> **Short problem**: Word for word, restate the lines from the start of the data below through the line containing "COL = S.collection".

>> Begin

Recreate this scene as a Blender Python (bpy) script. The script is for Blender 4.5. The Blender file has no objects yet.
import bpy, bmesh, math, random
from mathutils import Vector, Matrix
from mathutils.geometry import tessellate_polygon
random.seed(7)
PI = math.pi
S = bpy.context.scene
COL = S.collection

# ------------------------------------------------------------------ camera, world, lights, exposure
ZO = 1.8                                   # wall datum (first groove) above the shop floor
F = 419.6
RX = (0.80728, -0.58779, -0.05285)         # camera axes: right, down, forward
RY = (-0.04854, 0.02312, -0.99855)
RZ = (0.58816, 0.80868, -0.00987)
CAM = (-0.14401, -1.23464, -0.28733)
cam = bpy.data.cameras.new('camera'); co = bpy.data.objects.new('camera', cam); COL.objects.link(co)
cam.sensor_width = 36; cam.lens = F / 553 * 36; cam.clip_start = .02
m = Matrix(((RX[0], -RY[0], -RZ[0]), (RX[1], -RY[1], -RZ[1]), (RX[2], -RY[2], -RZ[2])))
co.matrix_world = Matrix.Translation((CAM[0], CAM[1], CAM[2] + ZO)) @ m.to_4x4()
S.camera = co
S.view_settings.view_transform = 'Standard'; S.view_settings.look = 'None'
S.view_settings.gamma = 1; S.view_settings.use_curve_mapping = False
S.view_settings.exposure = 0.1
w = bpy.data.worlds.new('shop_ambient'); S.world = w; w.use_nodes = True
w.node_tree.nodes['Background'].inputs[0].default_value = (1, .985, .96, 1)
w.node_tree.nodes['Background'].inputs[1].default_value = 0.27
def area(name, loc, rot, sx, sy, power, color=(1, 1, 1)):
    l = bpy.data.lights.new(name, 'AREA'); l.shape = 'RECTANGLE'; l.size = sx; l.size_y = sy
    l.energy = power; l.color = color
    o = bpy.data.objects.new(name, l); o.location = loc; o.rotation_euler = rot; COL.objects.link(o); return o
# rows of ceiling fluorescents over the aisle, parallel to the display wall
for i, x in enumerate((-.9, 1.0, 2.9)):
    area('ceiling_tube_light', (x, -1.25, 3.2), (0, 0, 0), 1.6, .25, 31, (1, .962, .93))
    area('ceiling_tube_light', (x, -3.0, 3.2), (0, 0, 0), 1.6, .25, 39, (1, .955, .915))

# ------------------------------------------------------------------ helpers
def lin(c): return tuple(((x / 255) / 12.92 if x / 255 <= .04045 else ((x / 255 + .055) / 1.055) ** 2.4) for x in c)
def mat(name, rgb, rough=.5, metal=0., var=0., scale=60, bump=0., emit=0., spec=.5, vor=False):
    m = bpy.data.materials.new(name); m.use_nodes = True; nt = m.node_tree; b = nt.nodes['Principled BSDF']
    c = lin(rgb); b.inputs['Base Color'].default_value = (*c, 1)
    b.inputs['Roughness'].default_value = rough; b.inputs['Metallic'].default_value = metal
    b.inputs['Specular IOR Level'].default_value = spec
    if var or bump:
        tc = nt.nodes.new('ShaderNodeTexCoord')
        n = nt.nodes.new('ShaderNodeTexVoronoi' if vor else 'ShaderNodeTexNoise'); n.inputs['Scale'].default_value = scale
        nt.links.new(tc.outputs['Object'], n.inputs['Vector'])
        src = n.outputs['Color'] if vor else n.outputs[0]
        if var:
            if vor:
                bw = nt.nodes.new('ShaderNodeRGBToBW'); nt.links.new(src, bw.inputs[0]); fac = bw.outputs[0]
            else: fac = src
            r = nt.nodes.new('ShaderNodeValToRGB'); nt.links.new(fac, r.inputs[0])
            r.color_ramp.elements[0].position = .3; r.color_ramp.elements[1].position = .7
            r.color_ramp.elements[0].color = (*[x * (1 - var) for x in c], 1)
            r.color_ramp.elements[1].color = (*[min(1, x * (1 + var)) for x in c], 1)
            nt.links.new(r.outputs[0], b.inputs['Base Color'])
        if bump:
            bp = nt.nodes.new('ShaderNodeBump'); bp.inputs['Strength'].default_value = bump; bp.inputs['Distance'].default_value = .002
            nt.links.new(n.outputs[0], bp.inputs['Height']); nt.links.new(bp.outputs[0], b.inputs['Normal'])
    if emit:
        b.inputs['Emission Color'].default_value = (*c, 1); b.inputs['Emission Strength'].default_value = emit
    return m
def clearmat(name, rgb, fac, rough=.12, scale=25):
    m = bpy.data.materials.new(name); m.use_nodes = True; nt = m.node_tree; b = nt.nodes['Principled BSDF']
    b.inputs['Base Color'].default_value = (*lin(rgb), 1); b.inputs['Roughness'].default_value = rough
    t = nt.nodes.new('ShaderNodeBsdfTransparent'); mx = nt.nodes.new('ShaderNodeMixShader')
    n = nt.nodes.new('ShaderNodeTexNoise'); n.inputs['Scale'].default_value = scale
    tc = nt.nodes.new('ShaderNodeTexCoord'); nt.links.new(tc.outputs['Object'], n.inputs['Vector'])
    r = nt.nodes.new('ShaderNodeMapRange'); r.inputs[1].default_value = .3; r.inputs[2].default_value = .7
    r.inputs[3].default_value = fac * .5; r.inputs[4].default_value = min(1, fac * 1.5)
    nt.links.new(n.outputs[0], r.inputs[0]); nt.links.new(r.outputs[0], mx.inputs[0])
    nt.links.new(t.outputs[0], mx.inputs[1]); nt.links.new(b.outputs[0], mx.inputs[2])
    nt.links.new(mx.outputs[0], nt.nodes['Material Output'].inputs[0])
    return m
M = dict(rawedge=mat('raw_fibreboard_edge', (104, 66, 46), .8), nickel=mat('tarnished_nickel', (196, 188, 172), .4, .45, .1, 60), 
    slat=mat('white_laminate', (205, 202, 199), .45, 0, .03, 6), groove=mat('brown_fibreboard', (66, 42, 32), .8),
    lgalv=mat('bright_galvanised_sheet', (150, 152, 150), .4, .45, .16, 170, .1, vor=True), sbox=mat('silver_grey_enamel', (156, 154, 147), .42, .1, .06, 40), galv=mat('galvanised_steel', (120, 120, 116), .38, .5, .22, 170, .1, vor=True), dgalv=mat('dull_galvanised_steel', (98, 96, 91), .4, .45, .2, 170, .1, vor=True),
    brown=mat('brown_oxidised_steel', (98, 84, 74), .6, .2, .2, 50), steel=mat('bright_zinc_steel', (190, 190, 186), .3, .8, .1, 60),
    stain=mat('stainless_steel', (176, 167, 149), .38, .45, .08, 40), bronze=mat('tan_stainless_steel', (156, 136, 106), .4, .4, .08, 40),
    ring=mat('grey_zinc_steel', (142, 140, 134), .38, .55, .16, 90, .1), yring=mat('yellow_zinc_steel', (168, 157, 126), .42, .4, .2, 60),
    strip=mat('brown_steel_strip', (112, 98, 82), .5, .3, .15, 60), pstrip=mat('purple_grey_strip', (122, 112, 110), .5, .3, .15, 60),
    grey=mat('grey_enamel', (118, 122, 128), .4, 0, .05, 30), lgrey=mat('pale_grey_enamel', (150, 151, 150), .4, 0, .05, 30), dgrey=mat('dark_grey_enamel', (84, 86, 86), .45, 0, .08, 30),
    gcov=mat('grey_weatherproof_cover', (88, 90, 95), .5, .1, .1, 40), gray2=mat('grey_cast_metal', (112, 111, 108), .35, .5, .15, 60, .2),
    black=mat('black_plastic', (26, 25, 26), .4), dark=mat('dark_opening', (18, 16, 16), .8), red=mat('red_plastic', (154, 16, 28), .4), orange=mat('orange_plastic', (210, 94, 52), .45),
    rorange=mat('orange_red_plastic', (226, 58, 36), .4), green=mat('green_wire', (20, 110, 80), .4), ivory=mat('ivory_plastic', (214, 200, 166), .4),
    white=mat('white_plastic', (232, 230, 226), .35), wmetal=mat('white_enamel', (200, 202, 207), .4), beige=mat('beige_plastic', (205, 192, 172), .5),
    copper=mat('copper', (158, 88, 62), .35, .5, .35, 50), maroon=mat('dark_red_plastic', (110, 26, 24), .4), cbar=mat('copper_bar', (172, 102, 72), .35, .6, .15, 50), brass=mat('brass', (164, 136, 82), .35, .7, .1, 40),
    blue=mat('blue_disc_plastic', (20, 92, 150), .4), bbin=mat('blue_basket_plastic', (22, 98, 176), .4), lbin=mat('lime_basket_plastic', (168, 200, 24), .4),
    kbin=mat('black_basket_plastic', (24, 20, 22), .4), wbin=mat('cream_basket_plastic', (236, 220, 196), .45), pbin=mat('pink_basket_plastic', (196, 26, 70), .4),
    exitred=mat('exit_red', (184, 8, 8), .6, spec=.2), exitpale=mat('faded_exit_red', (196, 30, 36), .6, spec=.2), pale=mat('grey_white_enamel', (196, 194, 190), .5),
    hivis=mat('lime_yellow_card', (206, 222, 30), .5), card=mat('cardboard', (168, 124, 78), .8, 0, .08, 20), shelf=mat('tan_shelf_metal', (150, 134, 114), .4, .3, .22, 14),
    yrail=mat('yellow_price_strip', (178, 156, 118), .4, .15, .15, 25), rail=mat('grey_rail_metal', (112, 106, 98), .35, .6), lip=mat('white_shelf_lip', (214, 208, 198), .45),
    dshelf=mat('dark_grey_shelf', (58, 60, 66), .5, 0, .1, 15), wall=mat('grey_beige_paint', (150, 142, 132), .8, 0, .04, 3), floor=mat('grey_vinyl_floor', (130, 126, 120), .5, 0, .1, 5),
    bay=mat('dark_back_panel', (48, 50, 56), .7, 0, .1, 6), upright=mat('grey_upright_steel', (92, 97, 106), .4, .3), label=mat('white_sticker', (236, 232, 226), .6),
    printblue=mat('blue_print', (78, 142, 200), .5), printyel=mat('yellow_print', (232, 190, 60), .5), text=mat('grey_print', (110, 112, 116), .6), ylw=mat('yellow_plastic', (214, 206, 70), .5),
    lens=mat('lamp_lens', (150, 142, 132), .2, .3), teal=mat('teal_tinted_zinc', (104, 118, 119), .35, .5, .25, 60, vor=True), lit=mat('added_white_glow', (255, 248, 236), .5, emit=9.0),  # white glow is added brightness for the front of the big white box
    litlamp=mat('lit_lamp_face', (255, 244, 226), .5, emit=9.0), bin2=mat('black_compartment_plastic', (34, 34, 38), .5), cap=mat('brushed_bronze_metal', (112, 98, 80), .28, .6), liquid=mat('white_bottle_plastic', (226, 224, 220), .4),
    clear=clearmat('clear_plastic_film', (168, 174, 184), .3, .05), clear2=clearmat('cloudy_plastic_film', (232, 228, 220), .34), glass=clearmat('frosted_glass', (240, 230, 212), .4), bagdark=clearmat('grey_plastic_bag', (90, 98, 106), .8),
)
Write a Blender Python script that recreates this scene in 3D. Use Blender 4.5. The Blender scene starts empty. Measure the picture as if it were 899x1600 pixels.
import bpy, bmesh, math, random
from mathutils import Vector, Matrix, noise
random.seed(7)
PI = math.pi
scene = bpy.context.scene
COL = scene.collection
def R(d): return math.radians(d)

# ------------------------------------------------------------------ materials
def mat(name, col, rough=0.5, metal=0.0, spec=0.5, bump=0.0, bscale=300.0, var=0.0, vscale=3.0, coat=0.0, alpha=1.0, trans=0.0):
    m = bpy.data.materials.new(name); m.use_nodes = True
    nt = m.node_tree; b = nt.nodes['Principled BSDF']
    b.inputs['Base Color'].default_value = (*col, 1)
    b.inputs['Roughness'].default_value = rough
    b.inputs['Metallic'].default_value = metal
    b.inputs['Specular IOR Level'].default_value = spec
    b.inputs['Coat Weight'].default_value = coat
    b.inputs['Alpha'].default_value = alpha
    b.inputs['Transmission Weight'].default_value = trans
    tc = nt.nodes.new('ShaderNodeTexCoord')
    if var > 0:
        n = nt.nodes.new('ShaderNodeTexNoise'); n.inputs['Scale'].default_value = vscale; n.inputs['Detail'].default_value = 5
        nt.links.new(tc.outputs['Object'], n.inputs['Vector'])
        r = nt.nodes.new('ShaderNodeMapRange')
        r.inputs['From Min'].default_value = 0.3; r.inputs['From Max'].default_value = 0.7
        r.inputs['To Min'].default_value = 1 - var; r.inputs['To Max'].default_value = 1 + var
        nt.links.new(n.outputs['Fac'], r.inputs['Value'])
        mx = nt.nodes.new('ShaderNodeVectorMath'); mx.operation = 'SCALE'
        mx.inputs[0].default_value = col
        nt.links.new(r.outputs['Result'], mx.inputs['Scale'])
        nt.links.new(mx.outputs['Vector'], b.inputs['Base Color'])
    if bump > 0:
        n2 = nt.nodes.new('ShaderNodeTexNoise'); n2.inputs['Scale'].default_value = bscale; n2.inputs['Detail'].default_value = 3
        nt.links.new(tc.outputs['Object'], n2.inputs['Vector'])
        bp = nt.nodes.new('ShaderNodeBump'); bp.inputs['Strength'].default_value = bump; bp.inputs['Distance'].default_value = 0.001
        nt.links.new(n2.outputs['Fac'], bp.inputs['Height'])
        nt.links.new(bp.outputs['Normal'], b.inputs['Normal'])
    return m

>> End

> **Answer to this task**:
Recreate this scene as a Blender Python (bpy) script. The script is for Blender 4.5. The Blender file has no objects yet.
import bpy, bmesh, math, random
from mathutils import Vector, Matrix
from mathutils.geometry import tessellate_polygon
random.seed(7)
PI = math.pi
S = bpy.context.scene
COL = S.collection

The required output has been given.